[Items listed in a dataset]
┌──
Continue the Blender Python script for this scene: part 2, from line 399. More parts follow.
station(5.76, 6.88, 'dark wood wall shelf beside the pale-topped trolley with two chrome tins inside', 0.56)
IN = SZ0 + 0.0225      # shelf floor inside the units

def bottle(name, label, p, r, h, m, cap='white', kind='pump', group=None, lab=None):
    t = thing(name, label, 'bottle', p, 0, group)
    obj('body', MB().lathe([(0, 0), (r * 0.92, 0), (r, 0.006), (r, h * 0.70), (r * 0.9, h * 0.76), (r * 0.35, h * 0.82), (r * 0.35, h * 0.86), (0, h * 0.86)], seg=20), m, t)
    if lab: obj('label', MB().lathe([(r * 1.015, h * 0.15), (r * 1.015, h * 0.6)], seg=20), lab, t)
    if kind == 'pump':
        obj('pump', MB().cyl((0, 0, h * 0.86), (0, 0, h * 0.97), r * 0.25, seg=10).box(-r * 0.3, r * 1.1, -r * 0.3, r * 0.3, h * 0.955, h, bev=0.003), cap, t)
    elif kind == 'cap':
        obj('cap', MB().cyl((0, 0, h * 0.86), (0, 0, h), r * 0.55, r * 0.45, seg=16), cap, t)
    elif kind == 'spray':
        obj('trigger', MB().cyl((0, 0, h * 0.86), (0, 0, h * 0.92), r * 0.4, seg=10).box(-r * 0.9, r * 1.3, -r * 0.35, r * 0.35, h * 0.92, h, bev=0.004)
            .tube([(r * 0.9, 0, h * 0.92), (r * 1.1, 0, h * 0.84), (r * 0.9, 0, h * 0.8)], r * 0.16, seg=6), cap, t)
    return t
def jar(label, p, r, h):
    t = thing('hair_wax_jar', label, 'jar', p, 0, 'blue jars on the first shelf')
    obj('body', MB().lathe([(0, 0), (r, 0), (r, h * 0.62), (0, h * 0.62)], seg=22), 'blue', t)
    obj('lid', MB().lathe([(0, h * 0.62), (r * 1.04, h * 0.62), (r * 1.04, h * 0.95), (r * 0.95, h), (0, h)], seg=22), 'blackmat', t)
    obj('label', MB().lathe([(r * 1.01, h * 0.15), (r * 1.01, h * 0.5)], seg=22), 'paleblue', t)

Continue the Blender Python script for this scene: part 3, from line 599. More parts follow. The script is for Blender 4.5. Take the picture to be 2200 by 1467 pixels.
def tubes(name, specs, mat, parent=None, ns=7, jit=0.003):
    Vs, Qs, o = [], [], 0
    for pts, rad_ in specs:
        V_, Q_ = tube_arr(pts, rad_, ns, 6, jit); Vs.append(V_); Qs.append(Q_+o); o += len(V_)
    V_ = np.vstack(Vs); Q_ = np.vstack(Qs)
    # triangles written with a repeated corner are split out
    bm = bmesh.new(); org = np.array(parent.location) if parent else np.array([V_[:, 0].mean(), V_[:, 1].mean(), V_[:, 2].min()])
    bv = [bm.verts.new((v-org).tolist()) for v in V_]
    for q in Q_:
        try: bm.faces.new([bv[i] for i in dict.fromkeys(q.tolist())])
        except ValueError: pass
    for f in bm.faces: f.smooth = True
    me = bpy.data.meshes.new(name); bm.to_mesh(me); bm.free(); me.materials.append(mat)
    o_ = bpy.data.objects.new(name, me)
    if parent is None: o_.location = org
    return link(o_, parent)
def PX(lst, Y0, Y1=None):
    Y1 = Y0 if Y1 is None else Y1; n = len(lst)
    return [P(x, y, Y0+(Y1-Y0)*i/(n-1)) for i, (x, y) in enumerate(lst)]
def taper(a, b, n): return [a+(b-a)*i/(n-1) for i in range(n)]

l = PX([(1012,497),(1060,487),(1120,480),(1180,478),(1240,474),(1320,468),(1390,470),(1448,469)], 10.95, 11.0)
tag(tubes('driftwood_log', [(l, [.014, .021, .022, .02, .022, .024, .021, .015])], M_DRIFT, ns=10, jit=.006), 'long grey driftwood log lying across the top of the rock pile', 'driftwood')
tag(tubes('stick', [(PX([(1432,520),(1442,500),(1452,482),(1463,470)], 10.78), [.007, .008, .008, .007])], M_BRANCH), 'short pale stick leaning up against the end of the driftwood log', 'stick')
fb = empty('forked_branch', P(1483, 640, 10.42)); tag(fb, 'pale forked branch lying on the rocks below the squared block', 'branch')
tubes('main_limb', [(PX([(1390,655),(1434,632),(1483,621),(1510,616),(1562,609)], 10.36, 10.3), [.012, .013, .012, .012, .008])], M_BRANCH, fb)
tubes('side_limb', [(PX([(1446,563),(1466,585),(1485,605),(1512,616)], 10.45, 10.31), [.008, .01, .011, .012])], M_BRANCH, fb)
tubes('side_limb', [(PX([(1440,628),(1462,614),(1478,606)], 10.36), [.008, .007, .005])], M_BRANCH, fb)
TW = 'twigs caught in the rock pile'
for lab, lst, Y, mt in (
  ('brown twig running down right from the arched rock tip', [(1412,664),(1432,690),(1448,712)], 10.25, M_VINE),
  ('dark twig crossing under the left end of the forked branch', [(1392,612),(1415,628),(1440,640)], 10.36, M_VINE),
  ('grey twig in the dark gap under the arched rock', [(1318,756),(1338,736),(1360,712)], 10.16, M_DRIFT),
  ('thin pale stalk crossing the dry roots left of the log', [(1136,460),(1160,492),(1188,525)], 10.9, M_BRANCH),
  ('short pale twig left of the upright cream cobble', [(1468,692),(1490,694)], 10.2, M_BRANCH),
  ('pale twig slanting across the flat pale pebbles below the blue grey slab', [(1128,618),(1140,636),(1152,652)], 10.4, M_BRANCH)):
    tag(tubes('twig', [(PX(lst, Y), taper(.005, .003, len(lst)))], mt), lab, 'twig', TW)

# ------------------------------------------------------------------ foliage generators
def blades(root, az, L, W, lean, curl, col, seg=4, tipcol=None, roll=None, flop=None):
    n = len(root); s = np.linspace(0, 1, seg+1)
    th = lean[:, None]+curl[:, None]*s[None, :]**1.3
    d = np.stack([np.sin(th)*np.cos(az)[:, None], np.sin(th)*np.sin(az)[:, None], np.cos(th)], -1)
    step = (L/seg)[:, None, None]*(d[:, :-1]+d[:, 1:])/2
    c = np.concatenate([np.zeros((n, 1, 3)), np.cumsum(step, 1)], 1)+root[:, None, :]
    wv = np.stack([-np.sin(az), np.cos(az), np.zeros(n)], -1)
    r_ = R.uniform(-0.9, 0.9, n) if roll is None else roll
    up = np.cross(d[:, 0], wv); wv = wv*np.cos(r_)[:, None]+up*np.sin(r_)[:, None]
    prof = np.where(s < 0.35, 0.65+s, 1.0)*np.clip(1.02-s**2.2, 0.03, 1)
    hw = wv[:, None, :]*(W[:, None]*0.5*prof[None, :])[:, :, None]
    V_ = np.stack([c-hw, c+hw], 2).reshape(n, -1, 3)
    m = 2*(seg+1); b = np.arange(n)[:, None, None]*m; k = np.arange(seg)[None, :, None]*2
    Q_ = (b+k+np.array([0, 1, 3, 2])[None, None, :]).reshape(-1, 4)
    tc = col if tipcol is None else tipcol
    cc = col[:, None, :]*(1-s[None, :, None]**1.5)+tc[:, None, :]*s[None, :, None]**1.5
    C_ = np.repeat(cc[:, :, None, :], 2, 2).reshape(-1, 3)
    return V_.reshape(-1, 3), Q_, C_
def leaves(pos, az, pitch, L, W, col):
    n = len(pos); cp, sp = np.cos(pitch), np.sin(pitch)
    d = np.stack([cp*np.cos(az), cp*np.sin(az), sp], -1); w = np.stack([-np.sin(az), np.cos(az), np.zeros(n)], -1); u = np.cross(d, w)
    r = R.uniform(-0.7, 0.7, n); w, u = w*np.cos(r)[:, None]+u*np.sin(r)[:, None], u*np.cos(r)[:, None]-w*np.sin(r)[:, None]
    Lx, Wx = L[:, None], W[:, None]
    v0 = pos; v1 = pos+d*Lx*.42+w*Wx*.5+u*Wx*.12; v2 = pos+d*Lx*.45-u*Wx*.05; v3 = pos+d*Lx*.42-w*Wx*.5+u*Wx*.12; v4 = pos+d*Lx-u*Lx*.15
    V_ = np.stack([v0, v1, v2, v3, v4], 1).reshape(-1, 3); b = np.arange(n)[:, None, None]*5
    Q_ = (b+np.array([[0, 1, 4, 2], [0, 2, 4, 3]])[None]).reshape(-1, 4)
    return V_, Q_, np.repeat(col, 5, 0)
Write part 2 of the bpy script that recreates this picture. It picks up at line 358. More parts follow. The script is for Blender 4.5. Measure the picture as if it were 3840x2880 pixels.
└──
▸ GIVEN TASK:
Please print exactly what appears from the first line of the data through the line with "IN = SZ0 + 0.0225", including both of those lines and nothing past them.

▸ TASK OUTPUT:
Continue the Blender Python script for this scene: part 2, from line 399. More parts follow.
station(5.76, 6.88, 'dark wood wall shelf beside the pale-topped trolley with two chrome tins inside', 0.56)
IN = SZ0 + 0.0225      # shelf floor inside the units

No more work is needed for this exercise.